PARAMARIBO – President Jennifer Simons heeft tijdens een persmoment harde noten gekraakt over de aanhoudende problemen rond de begroting, het onderwijs en de basisvoorzieningen in het binnenland.
Volgens haar mag het “geen normaal verschijnsel worden” dat kinderen pas maanden na de officiële start van het schooljaar naar school kunnen, enkel omdat booteigenaren en buschauffeurs niet op tijd zijn betaald.
“Vorig jaar ben ik in het binnenland geweest. Eind november waren sommige kinderen nog steeds niet naar school gegaan. Dat kan en mag niet. We vechten er nu voor om, ondanks alle beperkte middelen, ervoor te zorgen dat kinderen in oktober gewoon de schoolbanken ingaan,” aldus Simons.
De president gaf aan dat de minister van Financiën opnieuw in een lastig parket zit. Verschillende dienstverleners – onder wie transporteurs die kinderen in het binnenland naar school brengen – wachten nog steeds op achterstallige betalingen. Zonder een oplossing dreigt het onderwijs in deze gebieden wederom vertraagd te starten.

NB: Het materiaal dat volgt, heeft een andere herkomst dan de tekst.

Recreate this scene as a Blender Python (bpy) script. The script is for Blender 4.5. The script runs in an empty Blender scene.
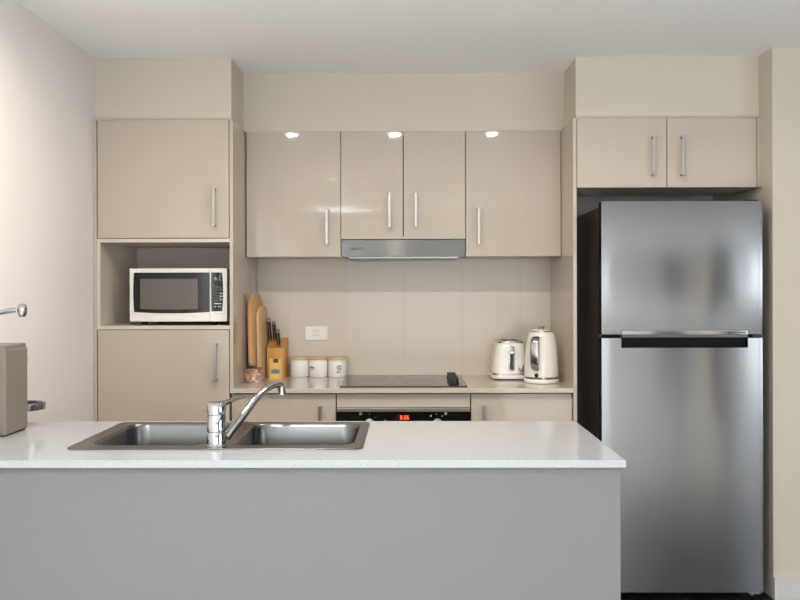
import bpy, bmesh, math, random
from mathutils import Vector, Matrix

random.seed(7)
SC = bpy.context.scene
COL = SC.collection
PI = math.pi

# ------------------------------------------------------------------ camera
F = 840.0                      # focal length in pixels of the 800 px frame
VX, VY = 407.0, 291.0          # vanishing point of the depth axis
CH = 1.335                     # camera height
cam_data = bpy.data.cameras.new('camera')
cam = bpy.data.objects.new('camera', cam_data)
COL.objects.link(cam)
cam_data.sensor_width = 36.0
cam_data.lens = 36.0 * F / 800.0
cam_data.shift_y = -(300.0 - VY) / 800.0
cam_data.clip_start = 0.05
YAW = math.atan((VX - 400.0) / F)
ROLL = -0.0022
cam.matrix_world = (Matrix.Translation((0, 0, CH)) @ Matrix.Rotation(YAW, 4, 'Z')
                    @ Matrix.Rotation(PI / 2, 4, 'X') @ Matrix.Rotation(ROLL, 4, 'Z'))
SC.camera = cam

# ------------------------------------------------------------------ world, light, exposure
SC.view_settings.view_transform = 'Standard'
SC.view_settings.look = 'None'
SC.view_settings.gamma = 1.0
SC.view_settings.exposure = 0.28
SC.view_settings.use_curve_mapping = False

world = bpy.data.worlds.new('world')
SC.world = world
world.use_nodes = True
bg = world.node_tree.nodes['Background']
bg.inputs['Color'].default_value = (0.80, 0.90, 1.0, 1)
bg.inputs['Strength'].default_value = 2.0


def area(name, loc, rot, sx, sy, power, color, shape='RECTANGLE', spread=PI):
    d = bpy.data.lights.new(name, 'AREA')
    d.shape = shape
    d.size = sx
    d.size_y = sy
    d.energy = power
    d.color = color
    d.spread = spread
    o = bpy.data.objects.new(name, d)
    COL.objects.link(o)
    o.location = loc
    o.rotation_euler = rot
    return o


# room limits
XL, XR = -1.406, 3.2
YREAR, YB = -3.8, 4.352
ZC = 2.386
# daylight lamps behind two unseen windows, added to light the room
area('daylight_rear', (0.75, YREAR - 0.14, 0.95), (PI / 2, 0, 0), 3.3, 1.75, 22, (0.97, 0.985, 1.0))
area('daylight_right', (XR + 0.14, 0.15, 1.25), (PI / 2, 0, PI / 2), 2.0, 1.5, 19, (0.93, 0.97, 1.0))
# unseen uplighter added on the living side to brighten the ceiling
UPL_FILL = [(-0.86, -2.75, 150)]
for (lx, ly, pw) in UPL_FILL:
    area('fill_uplight', (lx, ly, 1.97), (PI, 0, 0), 0.24, 0.24, pw, (0.86, 0.93, 1.0), 'DISK', math.radians(84))
# ceiling downlights
DL = [(-0.765, 2.49), (-0.08, 2.49), (0.565, 2.49)]
DL_FILL = [(-0.7, 0.2), (-0.7, -1.4), (0.6, -2.0), (1.9, -2.0)]  # living-side lamps, unseen, added as fill light
for (lx, ly) in DL:
    area('downlight_beam', (lx, ly, ZC - 0.012), (0, 0, 0), 0.07, 0.07, 7.0, (1.0, 0.905, 0.79), 'DISK', math.radians(168))
for (lx, ly) in DL_FILL:
    area('downlight_beam', (lx, ly, ZC - 0.012), (0, 0, 0), 0.085, 0.085, 36, (0.88, 0.94, 1.0), 'DISK', math.radians(150))


# ------------------------------------------------------------------ materials
def srgb(r, g, b):
    def f(c):
        c /= 255.0
        return c / 12.92 if c <= 0.04045 else ((c + 0.055) / 1.055) ** 2.4
    return (f(r), f(g), f(b), 1.0)


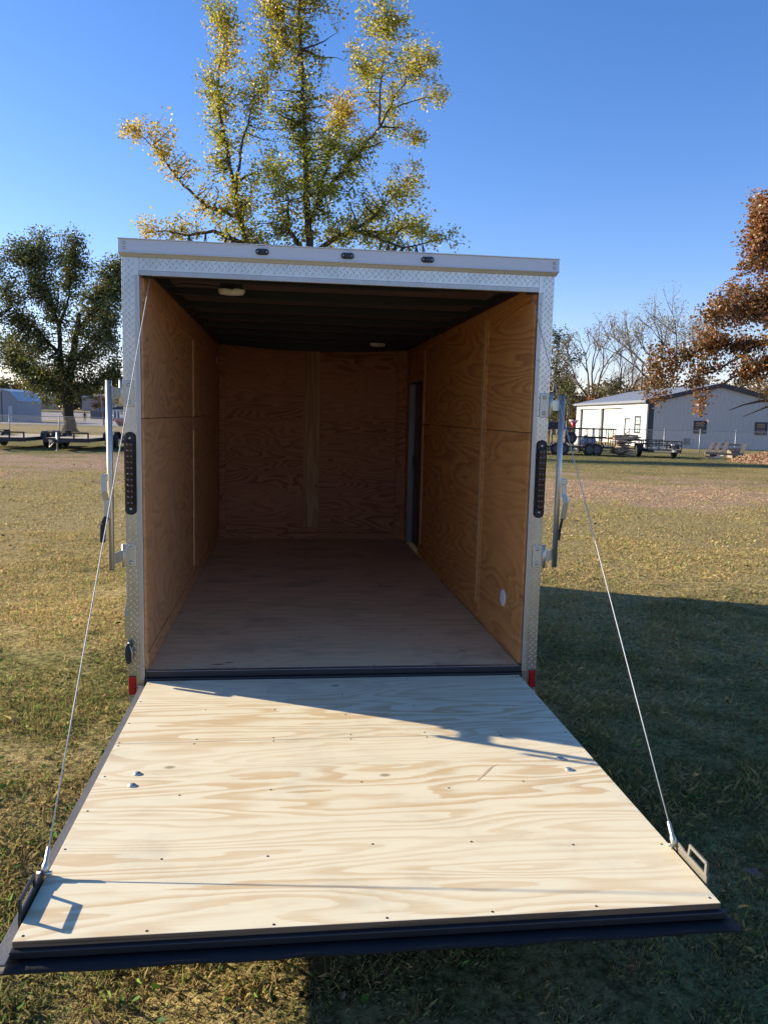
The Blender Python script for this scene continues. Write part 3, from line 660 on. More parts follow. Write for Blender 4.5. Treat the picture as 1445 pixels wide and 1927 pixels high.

De situatie illustreert volgens Simons een breder probleem: de financiële middelen zijn simpelweg te krap. Hoewel de regering al volop werkt aan de begroting voor 2026, moet er tegelijkertijd worden geworsteld met acute problemen in het lopende jaar. “Het is september en de regering moet op 30 september de nieuwe begroting indienen. Maar ondertussen is er vandaag, morgen en overmorgen behoefte aan geld voor salarissen, transport en voorzieningen,” benadrukte zij.
“Het is belangrijk dat mensen begrijpen waarom bepaalde zaken vertragen. Het gaat niet om onwil, maar om de harde realiteit van de financiën,” stelde ze. Ondanks de krapte zijn er volgens de president wel enkele sociale maatregelen getroffen. Zo zijn er schoolpakketten beschikbaar gesteld voor kinderen uit kwetsbare gezinnen. “We hebben gezegd: met het kleine beetje geld dat beschikbaar is, doen we het toch. Ik hoop dat het ministerie dit correct uitvoert, want de kinderen hebben die steun hard nodig.”
Daarnaast wees zij op jongerenprojecten, waaronder tijdelijke vakantiebanen en een samenwerking met het ministerie van Openbaar Groen. Jongeren hielpen daarbij met schoonmaak- en onderhoudswerkzaamheden in de stad. “Het is misschien klein, maar het geeft jongeren een kans om iets bij te verdienen en tegelijk hun omgeving schoner te maken,” aldus Simons.
De president erkende dat het werk de afgelopen maanden zwaar is geweest, maar benadrukte dat er toch vooruitgang wordt geboekt. Tegelijkertijd temperde zij de verwachtingen. “De bevolking wil direct verlichting voelen. Dat begrijp ik. Maar we moeten eerlijk zijn: de middelen zijn beperkt en veel processen kosten tijd. Toch zal deze regering er alles aan doen om ervoor te zorgen dat de basisrechten, zoals onderwijs voor elk kind, niet in gevaar komen.”